__GIVEN REQUEST__
Copy the listing below line for line, starting at its first line and ending with the line that has "sc.camera = cam" in it. Add nothing.

__PROVIDED DATA__
· · · · ·

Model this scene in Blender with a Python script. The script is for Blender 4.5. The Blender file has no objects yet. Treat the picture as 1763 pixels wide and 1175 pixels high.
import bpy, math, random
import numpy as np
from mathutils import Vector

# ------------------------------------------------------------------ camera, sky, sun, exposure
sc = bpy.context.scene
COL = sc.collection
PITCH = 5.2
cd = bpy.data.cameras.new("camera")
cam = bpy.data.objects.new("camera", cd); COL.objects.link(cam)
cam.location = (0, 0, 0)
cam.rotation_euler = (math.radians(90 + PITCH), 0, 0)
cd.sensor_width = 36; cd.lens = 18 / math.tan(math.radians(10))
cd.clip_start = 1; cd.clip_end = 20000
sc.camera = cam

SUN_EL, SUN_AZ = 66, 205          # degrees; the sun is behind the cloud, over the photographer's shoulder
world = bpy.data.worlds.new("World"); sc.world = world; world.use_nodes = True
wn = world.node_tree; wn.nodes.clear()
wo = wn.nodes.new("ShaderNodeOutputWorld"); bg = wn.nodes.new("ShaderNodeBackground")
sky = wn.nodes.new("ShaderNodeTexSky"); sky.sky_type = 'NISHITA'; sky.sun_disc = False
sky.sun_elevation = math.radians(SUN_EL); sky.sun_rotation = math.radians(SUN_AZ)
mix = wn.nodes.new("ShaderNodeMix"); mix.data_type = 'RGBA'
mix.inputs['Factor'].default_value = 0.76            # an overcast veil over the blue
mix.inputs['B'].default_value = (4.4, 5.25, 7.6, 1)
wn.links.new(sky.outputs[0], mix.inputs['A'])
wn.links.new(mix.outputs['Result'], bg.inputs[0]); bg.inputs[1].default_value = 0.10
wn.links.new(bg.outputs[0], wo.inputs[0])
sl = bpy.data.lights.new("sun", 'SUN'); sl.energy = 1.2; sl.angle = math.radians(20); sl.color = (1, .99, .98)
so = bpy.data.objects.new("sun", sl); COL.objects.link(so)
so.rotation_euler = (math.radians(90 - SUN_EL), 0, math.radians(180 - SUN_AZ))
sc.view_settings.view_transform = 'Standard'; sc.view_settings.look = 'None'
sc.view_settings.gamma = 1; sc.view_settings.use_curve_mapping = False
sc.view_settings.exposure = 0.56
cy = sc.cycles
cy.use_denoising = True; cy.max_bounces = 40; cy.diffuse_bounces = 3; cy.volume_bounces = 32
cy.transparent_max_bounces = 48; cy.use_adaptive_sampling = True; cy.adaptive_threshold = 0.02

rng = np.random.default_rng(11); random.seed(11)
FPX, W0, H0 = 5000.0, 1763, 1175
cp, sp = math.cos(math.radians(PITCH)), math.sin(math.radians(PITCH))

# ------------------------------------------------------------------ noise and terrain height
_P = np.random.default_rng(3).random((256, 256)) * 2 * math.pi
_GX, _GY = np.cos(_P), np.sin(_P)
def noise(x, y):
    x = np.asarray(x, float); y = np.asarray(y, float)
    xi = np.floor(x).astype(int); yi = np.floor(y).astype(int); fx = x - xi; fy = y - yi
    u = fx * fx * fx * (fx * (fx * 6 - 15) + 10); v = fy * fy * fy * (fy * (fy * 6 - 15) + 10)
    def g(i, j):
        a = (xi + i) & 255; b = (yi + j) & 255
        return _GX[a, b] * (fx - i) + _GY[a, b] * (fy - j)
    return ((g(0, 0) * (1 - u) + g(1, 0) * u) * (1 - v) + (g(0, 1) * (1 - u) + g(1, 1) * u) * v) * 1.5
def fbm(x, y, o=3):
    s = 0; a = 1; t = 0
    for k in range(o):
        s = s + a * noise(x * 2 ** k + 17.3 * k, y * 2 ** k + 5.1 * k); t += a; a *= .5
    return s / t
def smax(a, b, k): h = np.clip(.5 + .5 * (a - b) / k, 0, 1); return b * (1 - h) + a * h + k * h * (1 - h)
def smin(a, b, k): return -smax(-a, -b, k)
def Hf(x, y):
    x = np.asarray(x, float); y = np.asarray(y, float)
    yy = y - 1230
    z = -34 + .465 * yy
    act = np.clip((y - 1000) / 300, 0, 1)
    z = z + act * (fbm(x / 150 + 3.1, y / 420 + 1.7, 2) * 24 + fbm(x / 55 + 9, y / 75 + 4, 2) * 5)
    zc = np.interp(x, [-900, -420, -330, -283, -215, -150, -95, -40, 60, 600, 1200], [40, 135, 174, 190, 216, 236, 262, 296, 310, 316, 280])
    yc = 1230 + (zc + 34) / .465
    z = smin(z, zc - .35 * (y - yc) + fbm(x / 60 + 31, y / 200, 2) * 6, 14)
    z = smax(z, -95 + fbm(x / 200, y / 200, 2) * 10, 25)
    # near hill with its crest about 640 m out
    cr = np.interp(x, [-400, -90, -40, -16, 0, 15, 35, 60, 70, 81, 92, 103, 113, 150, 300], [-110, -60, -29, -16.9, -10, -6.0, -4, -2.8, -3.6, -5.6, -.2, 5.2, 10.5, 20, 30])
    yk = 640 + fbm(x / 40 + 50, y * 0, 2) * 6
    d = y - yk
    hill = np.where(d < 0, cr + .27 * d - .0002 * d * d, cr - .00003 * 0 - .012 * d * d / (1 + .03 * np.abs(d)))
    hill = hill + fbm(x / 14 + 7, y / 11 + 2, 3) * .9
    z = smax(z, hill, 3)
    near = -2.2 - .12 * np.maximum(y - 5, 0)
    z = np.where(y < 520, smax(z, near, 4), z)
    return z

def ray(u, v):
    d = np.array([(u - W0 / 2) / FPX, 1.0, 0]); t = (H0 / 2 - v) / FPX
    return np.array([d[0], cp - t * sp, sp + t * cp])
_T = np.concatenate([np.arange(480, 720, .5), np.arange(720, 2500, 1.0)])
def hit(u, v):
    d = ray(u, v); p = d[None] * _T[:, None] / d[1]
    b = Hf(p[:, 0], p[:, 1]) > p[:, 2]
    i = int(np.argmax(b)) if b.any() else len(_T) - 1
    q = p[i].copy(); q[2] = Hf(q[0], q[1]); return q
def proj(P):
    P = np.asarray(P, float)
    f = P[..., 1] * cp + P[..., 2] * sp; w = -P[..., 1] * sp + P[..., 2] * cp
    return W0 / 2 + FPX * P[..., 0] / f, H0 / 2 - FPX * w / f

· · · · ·

__FINAL RESULT__
Model this scene in Blender with a Python script. The script is for Blender 4.5. The Blender file has no objects yet. Treat the picture as 1763 pixels wide and 1175 pixels high.
import bpy, math, random
import numpy as np
from mathutils import Vector

# ------------------------------------------------------------------ camera, sky, sun, exposure
sc = bpy.context.scene
COL = sc.collection
PITCH = 5.2
cd = bpy.data.cameras.new("camera")
cam = bpy.data.objects.new("camera", cd); COL.objects.link(cam)
cam.location = (0, 0, 0)
cam.rotation_euler = (math.radians(90 + PITCH), 0, 0)
cd.sensor_width = 36; cd.lens = 18 / math.tan(math.radians(10))
cd.clip_start = 1; cd.clip_end = 20000
sc.camera = cam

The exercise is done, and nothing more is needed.